* Data supplied *
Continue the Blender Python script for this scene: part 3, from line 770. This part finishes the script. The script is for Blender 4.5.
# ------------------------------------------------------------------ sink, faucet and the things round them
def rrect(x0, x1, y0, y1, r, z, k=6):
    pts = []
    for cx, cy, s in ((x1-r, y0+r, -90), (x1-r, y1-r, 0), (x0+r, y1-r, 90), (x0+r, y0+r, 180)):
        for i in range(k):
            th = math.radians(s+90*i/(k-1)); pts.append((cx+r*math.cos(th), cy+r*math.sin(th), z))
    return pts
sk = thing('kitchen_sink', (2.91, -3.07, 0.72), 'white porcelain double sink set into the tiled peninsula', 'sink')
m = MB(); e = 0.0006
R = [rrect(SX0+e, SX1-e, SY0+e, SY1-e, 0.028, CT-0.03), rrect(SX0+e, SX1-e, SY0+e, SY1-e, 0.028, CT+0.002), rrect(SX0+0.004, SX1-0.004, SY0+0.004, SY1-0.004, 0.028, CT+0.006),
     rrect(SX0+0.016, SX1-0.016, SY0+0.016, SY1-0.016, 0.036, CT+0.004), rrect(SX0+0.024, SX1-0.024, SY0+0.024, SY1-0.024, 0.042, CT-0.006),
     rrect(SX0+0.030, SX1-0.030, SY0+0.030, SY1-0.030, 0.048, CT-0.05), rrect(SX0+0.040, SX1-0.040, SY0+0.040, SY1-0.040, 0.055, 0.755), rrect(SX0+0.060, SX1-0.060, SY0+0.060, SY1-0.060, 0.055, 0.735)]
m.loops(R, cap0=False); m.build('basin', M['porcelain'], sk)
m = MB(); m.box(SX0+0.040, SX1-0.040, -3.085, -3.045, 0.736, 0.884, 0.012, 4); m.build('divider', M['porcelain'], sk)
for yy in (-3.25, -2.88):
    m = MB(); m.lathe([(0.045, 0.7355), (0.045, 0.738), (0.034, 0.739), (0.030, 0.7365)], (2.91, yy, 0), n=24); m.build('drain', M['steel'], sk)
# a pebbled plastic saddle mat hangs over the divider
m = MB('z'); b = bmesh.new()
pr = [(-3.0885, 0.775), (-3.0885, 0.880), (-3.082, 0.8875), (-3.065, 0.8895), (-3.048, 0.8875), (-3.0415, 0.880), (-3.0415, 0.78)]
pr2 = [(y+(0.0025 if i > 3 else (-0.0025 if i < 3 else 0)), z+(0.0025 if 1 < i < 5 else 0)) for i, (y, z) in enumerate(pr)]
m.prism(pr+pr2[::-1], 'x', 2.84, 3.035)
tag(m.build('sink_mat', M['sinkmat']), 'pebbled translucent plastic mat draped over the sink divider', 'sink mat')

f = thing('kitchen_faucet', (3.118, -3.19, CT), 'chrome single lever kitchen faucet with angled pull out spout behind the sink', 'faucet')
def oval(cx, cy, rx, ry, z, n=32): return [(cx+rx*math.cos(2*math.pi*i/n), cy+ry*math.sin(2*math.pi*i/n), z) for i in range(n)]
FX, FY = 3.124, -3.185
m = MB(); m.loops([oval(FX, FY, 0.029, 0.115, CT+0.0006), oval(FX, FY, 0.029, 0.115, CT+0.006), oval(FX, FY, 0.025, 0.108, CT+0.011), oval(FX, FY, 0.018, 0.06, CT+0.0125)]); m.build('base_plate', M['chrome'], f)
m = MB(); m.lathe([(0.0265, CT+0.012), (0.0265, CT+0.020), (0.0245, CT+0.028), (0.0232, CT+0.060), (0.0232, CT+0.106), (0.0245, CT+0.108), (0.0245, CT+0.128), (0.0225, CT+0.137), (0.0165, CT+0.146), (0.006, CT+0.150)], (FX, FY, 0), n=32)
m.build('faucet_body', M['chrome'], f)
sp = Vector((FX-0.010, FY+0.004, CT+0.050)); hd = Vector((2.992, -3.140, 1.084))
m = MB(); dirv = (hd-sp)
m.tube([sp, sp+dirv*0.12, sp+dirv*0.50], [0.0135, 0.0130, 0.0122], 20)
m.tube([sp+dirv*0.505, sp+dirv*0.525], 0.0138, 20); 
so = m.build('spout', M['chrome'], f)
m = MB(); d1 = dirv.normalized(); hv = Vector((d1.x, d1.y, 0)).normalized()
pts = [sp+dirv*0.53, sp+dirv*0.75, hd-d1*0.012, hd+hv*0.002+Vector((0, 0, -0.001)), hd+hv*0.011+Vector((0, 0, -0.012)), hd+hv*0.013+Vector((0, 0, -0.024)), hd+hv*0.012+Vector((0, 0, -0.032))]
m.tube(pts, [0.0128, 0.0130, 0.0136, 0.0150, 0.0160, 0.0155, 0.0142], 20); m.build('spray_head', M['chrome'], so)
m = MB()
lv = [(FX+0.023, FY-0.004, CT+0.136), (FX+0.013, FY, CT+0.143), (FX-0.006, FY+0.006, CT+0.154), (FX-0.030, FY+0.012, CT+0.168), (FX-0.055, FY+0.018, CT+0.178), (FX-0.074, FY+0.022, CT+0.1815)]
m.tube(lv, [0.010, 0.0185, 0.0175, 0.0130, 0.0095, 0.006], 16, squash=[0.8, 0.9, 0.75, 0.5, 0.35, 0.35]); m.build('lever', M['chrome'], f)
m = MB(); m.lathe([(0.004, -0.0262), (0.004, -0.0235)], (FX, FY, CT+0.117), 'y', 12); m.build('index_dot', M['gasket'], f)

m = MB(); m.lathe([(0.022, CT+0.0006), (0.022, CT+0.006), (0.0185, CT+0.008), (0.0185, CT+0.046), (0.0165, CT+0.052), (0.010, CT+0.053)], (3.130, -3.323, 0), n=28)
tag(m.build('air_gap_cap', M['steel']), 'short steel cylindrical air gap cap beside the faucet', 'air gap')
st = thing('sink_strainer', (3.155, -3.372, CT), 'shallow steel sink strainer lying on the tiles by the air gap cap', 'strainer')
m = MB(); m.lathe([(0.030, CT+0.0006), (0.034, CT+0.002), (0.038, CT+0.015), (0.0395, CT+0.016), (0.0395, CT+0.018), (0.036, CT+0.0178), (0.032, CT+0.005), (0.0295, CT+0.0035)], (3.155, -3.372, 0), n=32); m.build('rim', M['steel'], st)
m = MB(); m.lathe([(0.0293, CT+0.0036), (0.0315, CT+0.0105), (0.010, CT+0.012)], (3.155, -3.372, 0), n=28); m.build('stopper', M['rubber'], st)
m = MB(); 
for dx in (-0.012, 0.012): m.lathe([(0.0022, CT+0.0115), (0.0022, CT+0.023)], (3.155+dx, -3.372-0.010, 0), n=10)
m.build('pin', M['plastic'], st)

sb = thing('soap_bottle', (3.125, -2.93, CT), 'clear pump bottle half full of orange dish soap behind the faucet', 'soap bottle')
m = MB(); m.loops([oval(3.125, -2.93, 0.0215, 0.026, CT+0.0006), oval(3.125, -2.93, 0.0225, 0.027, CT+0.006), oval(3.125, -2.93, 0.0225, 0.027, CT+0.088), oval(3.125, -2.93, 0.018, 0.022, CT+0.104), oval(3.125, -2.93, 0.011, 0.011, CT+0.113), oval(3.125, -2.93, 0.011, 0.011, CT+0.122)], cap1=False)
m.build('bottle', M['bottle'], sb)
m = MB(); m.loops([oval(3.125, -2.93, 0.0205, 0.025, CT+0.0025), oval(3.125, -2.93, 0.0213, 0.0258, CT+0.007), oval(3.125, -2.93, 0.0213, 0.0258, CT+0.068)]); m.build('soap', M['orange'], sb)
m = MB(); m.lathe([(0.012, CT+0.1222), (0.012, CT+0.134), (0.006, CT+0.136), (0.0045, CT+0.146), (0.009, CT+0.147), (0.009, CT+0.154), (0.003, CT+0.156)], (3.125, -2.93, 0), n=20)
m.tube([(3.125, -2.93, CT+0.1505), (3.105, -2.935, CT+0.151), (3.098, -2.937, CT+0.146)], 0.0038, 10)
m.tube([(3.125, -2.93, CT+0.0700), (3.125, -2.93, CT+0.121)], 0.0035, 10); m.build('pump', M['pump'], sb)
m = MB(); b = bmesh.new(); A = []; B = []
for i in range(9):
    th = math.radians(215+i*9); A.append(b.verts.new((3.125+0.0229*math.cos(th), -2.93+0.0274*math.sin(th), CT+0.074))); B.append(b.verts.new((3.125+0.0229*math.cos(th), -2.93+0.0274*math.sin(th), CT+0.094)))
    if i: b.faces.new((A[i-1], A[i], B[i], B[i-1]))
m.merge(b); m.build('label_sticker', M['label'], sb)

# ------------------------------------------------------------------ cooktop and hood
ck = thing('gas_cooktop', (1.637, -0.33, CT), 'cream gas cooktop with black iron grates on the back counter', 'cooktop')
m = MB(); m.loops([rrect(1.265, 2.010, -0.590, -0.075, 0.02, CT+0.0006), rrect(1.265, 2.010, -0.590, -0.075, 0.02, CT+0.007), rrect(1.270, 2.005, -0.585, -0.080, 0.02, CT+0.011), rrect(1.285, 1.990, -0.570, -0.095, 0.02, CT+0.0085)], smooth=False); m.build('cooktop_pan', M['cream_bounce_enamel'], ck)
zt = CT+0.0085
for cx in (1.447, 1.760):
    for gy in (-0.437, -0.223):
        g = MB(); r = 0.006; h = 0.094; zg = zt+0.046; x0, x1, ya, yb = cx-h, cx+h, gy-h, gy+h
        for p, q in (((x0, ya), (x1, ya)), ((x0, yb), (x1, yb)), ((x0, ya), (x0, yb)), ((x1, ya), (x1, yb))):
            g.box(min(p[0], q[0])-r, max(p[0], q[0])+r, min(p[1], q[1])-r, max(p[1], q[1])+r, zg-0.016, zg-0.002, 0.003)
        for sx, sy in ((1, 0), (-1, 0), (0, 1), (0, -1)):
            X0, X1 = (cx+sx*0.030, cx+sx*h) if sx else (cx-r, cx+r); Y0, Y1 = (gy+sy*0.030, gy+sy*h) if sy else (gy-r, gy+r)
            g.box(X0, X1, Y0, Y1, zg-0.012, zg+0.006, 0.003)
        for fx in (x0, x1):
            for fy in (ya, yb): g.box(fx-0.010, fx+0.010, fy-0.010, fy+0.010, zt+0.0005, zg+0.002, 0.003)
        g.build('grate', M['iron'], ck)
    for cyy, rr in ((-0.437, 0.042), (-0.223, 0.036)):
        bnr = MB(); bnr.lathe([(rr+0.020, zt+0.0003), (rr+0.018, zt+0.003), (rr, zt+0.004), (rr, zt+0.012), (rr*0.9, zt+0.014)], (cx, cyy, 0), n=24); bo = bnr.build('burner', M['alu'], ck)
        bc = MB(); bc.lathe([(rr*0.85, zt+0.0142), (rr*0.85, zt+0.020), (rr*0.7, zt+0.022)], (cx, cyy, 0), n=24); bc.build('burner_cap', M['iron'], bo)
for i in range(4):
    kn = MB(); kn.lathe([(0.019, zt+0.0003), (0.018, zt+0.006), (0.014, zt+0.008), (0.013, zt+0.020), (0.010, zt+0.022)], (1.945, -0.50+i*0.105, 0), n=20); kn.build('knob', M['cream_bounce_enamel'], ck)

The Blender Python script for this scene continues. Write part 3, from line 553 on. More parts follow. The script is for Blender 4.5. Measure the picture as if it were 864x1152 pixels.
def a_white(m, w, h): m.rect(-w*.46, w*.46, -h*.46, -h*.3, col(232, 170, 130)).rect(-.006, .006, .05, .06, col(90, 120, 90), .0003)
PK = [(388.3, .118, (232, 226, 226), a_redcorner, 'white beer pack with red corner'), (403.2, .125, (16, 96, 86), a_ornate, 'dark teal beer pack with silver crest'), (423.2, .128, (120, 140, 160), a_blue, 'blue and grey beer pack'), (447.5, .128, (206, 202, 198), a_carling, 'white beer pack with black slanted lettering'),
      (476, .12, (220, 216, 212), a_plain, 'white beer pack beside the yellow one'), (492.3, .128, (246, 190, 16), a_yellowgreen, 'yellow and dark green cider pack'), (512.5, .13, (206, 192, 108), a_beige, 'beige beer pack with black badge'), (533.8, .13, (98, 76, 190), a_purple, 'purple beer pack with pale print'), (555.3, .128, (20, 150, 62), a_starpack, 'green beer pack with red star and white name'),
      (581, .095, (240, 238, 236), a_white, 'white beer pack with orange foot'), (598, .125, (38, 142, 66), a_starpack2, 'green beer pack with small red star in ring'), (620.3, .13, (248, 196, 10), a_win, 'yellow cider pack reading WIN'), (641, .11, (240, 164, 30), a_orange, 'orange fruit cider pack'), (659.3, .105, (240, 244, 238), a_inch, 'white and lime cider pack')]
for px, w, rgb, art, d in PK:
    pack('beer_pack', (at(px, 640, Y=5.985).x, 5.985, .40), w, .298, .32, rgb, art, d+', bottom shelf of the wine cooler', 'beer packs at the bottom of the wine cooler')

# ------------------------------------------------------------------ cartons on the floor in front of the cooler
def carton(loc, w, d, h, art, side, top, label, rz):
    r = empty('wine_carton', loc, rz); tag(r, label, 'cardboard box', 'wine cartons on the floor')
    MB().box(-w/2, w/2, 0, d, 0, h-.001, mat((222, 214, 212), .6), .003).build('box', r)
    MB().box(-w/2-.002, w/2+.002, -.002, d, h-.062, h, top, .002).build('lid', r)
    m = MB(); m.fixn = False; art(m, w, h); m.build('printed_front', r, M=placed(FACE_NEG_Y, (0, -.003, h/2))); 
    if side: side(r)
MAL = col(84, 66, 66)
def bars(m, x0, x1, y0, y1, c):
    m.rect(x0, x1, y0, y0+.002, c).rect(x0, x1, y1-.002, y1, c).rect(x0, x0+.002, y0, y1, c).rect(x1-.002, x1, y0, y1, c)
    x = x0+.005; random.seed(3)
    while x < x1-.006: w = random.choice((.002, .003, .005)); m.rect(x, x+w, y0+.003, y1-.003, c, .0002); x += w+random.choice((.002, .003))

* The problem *
From the listing above, pick out each line where the word "Blender" appears.

* Response below *
Continue the Blender Python script for this scene: part 3, from line 770. This part finishes the script. The script is for Blender 4.5.
The Blender Python script for this scene continues. Write part 3, from line 553 on. More parts follow. The script is for Blender 4.5. Measure the picture as if it were 864x1152 pixels.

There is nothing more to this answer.